Work Package A: Emission scenarios and climate change

Updated on 27/04/2022

Understanding the link between emissions pathway and climate response for a range of temperature limits.

Summary

The main human influence on the climate comes from the emission of greenhouse gases (GHG) into the atmosphere, such as carbon dioxide, methane and nitrous oxide. The global debate on mitigation of climate change focuses on the level of future climate change that might be considered tolerable, the emission reductions from current business-as-usual emission trends that could achieve this, and the feasibility of these emissions reductions. This area of the AVOID 2 research programme focuses on the quantitative link between emissions and future global warming and enables estimates to be made of the probability of various amounts of future warming for given hypothetical emissions pathways.

What do we already know?

The relationship between emissions of greenhouse gases and future global average warming is uncertain and depends on key parameters such as a measure of climate sensitivity and the strength of climate-carbon cycle feedbacks. Working Group I of the most recent IPCC assessment established that the sensitivity of the climate to changes in radiative forcing is still a major uncertainty but reported several different ways to estimate the uncertainty, all giving somewhat different answers. For a given emissions pathway, these will lead to different estimates of the risk of warming exceeding levels such as 2°C, however the IPCC Working Group III assessment only focused on a single uncertainty estimate for climate sensitivity. Another development of IPCC Working Group I was to catalogue the current estimates of the strength of several additional earth system feedbacks, such as the effect of carbon released from thawing permafrost, but the impact of these on the emissions pathways compatible with a given temperature target was not considered. Therefore, although the IPCC fifth assessment provided an improvement in understanding of feedbacks it left open many key questions around the implications for mitigation.

What will this research achieve?

Firstly this work will reprocess the IPCC’s working group III database of emissions pathways to take account of key climate science uncertainties that were not adequately included.
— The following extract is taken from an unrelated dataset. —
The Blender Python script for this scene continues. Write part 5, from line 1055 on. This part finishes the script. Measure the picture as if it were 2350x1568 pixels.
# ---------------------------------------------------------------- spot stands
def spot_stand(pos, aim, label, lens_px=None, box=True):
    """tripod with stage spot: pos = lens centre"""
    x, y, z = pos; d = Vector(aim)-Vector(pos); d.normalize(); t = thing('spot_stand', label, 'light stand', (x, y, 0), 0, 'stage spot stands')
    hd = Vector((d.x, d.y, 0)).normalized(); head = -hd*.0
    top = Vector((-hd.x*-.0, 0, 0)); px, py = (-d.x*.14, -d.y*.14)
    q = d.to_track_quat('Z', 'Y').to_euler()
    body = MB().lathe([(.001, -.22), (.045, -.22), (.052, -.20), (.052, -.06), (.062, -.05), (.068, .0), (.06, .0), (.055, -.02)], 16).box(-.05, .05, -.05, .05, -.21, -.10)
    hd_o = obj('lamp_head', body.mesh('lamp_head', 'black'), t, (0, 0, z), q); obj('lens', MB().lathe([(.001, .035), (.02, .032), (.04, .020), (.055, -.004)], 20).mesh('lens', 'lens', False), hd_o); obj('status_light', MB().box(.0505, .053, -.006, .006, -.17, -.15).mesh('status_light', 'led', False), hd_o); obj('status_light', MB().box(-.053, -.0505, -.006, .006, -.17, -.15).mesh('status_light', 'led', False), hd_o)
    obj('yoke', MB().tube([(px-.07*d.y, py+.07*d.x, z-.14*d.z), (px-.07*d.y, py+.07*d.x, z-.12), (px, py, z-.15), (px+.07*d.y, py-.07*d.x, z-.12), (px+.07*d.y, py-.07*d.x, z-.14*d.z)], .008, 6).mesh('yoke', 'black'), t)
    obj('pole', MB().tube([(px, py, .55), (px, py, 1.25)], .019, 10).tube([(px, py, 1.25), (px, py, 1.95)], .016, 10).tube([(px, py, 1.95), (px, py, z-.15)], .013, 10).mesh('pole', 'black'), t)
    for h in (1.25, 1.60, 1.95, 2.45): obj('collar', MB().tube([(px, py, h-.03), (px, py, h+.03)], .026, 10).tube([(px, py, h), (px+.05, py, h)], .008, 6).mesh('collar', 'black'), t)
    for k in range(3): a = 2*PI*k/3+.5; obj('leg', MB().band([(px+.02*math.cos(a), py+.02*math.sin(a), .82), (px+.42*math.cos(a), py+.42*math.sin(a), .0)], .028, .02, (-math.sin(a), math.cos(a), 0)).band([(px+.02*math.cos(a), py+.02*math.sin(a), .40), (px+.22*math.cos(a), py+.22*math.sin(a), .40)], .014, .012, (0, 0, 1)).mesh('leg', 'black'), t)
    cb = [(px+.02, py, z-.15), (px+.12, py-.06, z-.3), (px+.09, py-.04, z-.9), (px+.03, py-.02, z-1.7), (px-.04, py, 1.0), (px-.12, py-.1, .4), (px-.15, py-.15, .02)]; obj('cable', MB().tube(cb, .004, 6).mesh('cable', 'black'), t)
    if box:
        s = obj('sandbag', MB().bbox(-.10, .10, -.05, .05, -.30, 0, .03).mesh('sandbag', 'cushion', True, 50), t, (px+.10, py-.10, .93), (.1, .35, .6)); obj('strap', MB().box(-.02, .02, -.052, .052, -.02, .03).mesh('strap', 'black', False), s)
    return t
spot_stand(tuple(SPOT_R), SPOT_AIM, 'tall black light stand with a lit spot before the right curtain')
Secondly, the work will be extended to include new emissions pathways developed in AVOID work package C. Additional work will focus on giving regional rather than global projections using more sophisticated climate models, and providing a better understanding of the physical constraints on, so called, overshoot scenarios. These overshoot pathways seek to lower mitigation costs by allowing concentrations of greenhouse gases, and sometimes temperature, to temporarily exceed the eventual target level. A new novel approach will also look at early detection of the benefits of mitigation.

What is the policy relevance?

This work will contribute to the evidence around the choice of long-term climate goals, which is under discussion through the UNFCCC Subsidiary Body for Scientific and Technological Advice (SBSTA) as part of a structured expert dialogue. Additionally it will provide new quantification of the range of human driven greenhouse gas emissions compatible with different long-term temperature targets, which remains a central aspect of the UNFCCC climate negotiations.